02/06/2026
Robbie from the Pendleton Lead Development programme here, check out our latest blog post:
Better Decisions, Stronger Businesses: Learning From Pricing and Mistakes
Many businesses work incredibly hard but still struggle to improve profitability, efficiency, or long-term growth.
Often, the issue is not effort. It is decision-making without enough visibility.
At Pendleton, the ‘Spend’ and ‘Measure’ modules within the Business Waterwheel encourage businesses to become more intentional about how they evaluate performance, pricing, risk, and operational improvement.
The ‘Spend’ module focuses heavily on pricing strategy and customer behaviour.
Many business owners avoid increasing prices because they fear losing customers or becoming uncompetitive. As a result, prices often remain unchanged while costs continue to rise, putting increasing pressure on margins and profitability.
The module challenges businesses to review previous pricing changes and analyse what actually happened afterwards. Did customer numbers decline significantly? Did profitability improve? Were the customers lost primarily the most price-sensitive and operationally demanding?
In many cases, leaders discover the fear surrounding price increases was greater than the actual impact itself.
This is because customers rarely buy based on price alone. Trust, quality, reliability, convenience, and perceived value all influence purchasing decisions. Businesses that understand this are often able to position themselves more confidently and improve profitability without dramatically affecting demand.
The module also encourages businesses to think carefully about how pricing changes are communicated. Customers respond far better when businesses clearly explain value, improvements, service quality, and the reasons behind operational decisions.
Alongside this commercial analysis sits the ‘Measure’ module, which focuses on organisational learning and operational awareness.
Many businesses only investigate problems once something serious has already happened. A key customer leaves, a project fails, or operational issues begin affecting profitability. By this stage, the warning signs were often visible much earlier.
The module encourages businesses to review mistakes, near misses, and operational failures more honestly.

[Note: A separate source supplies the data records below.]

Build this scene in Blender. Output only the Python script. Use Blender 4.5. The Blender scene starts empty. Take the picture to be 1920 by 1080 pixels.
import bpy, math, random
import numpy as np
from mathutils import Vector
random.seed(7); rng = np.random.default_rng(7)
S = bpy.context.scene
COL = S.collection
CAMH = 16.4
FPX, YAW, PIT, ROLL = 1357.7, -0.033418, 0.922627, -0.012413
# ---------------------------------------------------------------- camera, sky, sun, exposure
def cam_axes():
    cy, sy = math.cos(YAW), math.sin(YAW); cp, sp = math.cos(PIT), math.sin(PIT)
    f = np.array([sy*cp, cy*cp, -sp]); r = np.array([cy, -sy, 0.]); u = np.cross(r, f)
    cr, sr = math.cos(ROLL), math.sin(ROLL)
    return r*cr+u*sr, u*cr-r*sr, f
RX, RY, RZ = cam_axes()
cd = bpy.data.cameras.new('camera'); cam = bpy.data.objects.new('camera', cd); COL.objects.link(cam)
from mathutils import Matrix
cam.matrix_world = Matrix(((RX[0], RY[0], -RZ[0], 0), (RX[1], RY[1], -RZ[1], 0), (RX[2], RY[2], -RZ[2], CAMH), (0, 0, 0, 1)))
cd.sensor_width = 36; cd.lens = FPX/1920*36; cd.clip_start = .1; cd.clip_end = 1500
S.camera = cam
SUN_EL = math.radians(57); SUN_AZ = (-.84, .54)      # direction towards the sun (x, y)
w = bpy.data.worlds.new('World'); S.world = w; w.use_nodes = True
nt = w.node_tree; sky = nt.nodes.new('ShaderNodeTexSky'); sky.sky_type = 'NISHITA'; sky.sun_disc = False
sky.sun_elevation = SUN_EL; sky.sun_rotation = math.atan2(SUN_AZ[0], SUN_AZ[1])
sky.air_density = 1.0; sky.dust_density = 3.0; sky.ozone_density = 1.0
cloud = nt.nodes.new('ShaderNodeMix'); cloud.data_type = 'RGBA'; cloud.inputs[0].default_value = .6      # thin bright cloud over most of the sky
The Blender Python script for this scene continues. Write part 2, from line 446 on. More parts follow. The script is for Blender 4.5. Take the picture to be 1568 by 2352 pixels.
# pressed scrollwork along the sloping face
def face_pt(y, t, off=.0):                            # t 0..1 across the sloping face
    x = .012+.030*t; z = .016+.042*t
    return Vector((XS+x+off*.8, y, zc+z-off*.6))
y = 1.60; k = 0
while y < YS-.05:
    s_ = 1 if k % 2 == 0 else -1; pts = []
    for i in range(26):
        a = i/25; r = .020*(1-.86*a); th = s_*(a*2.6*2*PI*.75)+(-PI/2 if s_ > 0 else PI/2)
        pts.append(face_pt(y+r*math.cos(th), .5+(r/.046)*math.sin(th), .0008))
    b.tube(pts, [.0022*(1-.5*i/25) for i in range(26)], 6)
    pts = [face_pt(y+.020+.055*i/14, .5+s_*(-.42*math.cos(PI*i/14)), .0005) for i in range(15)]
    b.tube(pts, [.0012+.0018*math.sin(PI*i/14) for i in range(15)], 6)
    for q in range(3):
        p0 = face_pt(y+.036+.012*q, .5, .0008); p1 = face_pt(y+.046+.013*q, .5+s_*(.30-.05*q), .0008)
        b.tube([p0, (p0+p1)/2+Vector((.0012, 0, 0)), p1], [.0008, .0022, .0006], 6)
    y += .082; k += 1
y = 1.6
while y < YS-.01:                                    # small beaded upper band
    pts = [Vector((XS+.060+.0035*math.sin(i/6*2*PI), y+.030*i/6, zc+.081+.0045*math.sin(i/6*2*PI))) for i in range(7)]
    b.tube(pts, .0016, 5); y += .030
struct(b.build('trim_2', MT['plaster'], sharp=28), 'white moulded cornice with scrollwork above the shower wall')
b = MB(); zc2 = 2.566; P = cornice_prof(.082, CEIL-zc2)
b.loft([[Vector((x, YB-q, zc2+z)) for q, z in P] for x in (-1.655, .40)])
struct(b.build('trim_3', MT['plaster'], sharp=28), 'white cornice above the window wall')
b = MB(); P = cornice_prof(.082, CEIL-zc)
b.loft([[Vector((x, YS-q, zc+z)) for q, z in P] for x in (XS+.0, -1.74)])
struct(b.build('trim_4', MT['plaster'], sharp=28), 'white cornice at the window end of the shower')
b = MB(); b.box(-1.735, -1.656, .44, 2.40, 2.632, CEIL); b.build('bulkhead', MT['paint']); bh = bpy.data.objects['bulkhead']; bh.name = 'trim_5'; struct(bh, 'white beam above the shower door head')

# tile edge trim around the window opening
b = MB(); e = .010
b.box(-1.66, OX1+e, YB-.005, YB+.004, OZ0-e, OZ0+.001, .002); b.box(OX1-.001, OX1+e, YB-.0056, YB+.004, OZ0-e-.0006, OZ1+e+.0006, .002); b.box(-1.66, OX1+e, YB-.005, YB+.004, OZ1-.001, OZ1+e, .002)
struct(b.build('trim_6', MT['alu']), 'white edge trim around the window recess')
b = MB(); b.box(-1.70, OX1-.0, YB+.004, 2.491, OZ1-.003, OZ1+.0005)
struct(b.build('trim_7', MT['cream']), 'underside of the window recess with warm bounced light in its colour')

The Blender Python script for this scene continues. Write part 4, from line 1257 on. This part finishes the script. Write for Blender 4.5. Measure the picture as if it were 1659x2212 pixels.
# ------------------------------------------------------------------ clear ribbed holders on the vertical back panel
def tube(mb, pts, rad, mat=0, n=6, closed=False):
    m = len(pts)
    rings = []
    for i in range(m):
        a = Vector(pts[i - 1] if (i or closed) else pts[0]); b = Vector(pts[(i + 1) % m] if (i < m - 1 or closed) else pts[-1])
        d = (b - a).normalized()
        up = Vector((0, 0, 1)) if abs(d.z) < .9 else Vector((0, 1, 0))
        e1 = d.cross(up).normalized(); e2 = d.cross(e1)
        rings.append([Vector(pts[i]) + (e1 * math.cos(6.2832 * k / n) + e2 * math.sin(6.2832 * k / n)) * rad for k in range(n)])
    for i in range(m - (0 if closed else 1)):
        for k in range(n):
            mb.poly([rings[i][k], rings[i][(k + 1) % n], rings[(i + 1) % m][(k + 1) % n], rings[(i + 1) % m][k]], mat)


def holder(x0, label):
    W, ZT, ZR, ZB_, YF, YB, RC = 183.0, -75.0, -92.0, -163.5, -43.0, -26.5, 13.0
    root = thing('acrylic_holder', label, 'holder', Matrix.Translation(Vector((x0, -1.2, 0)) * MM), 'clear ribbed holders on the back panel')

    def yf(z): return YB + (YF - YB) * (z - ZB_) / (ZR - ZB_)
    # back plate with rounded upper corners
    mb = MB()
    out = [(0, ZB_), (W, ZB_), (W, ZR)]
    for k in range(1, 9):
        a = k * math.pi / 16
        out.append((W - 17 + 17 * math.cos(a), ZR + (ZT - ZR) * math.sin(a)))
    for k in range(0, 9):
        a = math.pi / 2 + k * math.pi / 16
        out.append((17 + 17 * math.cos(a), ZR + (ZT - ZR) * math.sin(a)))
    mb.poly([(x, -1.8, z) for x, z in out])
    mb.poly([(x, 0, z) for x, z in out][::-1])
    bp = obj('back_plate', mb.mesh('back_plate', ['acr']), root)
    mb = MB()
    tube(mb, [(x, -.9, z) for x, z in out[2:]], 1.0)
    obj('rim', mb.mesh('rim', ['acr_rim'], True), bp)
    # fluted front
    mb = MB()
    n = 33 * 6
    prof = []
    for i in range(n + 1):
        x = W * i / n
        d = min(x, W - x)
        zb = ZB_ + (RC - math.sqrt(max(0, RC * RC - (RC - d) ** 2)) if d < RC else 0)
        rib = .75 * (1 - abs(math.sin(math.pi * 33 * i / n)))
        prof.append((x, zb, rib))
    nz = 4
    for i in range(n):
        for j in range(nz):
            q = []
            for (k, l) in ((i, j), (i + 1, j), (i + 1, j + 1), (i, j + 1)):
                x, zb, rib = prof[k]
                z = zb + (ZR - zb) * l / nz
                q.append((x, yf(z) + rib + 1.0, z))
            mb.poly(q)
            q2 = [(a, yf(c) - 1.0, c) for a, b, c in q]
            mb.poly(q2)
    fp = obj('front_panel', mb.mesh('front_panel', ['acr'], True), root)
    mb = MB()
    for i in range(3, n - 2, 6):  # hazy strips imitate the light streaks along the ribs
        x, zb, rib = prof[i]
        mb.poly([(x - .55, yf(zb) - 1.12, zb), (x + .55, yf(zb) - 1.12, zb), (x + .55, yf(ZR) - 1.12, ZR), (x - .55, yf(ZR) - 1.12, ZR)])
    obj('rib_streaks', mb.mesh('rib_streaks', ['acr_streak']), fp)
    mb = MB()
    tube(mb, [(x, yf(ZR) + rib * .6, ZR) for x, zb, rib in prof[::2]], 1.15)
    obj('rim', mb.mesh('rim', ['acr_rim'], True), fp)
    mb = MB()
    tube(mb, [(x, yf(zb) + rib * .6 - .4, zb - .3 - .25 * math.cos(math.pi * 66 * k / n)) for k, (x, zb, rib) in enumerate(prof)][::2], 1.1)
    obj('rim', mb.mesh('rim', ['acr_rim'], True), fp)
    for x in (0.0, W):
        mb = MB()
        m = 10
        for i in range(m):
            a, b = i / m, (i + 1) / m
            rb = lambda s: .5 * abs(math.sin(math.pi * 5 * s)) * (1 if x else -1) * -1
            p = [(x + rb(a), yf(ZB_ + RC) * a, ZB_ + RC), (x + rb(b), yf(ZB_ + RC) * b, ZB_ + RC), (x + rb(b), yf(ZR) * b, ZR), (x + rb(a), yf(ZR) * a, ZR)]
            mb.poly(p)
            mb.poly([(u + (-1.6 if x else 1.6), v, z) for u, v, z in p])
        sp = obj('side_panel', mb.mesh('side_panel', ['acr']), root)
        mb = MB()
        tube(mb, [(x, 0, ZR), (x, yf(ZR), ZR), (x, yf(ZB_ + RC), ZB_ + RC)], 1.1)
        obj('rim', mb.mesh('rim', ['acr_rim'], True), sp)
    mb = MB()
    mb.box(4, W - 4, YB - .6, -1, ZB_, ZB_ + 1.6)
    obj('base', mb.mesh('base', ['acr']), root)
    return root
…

Rather than focusing on blame, the objective is to identify the earliest indicators that something was going wrong and improve systems before similar issues happen again.
Importantly, this also requires businesses to examine culture.
Would employees feel comfortable admitting a mistake early enough for the business to learn from it?
Would somebody raise concerns about inefficient processes, customer dissatisfaction, or operational risk before it became a major issue?
In many organisations, the honest answer is no.
Businesses that encourage transparency, feedback, and continuous learning often improve much faster over time because problems are identified earlier and teams become more confident contributing ideas and improvements.
A strong UK example of this approach can be seen in outdoor clothing company Finisterre. As the business expanded, it focused heavily on understanding customer behaviour, refining operations, gathering team feedback, and continuously improving systems rather than relying purely on aggressive growth tactics.
That is ultimately what these modules are designed to create.
Not businesses that simply work harder, but businesses that make better decisions because they understand both their customers and internal operations more clearly.
Because sustainable growth rarely happens by accident.
It comes from improving visibility, learning continuously, and making better decisions over time.